Cybersecurity bill passes House and heads to Senate with White House threatening veto, protects companies from lawsuits
Fighting hackers and cyberattacks will allegedly get easy for companies with the legislation which was voted through the House on Thursday despite a White House veto threat and an outcry from privacy advocates and civil liberties groups that say it leaves Americans vulnerable.
The House vote, 288-127, puts the bill on the floor of the Senate as the issue has taken a backseat to gun control debate and the recent bombing in Boston.
The Cyber Intelligence Sharing and Protection Act, or CISPA, is widely supported by big corporations and advocacy groups that say businesses are struggling to defend themselves against aggressive and sophisticated attacks from hackers in China, Russia and Eastern Europe.
The bill, said House Intelligence Committee Chairman Rep. Mike Rogers, R-Mich., strikes “that right balance between our privacy, civil liberties and stopping bad guys in their tracks from ruining what is one-sixth of the U.S. economy.”
Under the legislation, businesses and the federal government would be able to share technical data without worrying about anti-trust or classification laws. The bill also would grant businesses legal immunity if hacked so long as they acted in good faith to protect their networks.

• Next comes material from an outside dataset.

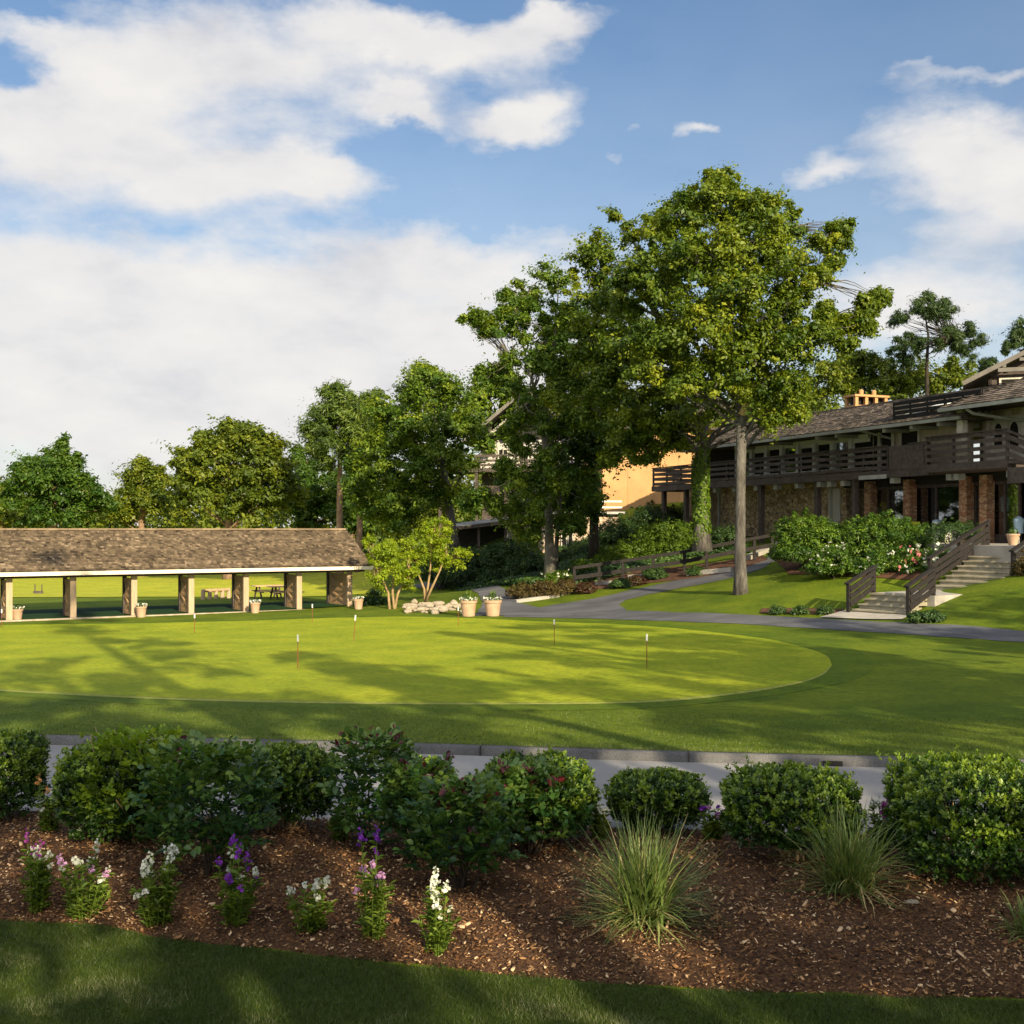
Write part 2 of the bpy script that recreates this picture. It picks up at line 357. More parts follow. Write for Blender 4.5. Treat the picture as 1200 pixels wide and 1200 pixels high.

The bill is sponsored by Rogers and Rep. Dutch Ruppersberger, D-Md., the panel’s top Democrat.
But privacy advocates and civil liberties groups say the bill would open up Americans’ most private online records to the federal government. The bill doesn’t include a requirement that companies scrub data of sensitive information like health or credit records before sharing it with the government.
In its veto threat issued Tuesday, the White House echoed that concern.
“Citizens have a right to know that corporations will be held accountable – and not granted immunity – for failing to safeguard personal information adequately,” the White House stated.
Rep. Adam Schiff, D-Calif., had tried to amend the bill to require companies to strip any data of personally identifiable information before sharing it with the government. But Republicans blocked his proposal from being debated on the floor because they said tough mandates might deter companies from participating.
Business groups say the privacy concern is overblown.
“When it comes to sharing, there are practical, business reasons why companies carefully protect” sensitive information, Tim Molino with the Business Software Alliance recently wrote in an online post urging lawmakers to pass the bill.
“At the end of the day, personal information is customer information, and maintaining trust with customers is a core business imperative,” Molino added.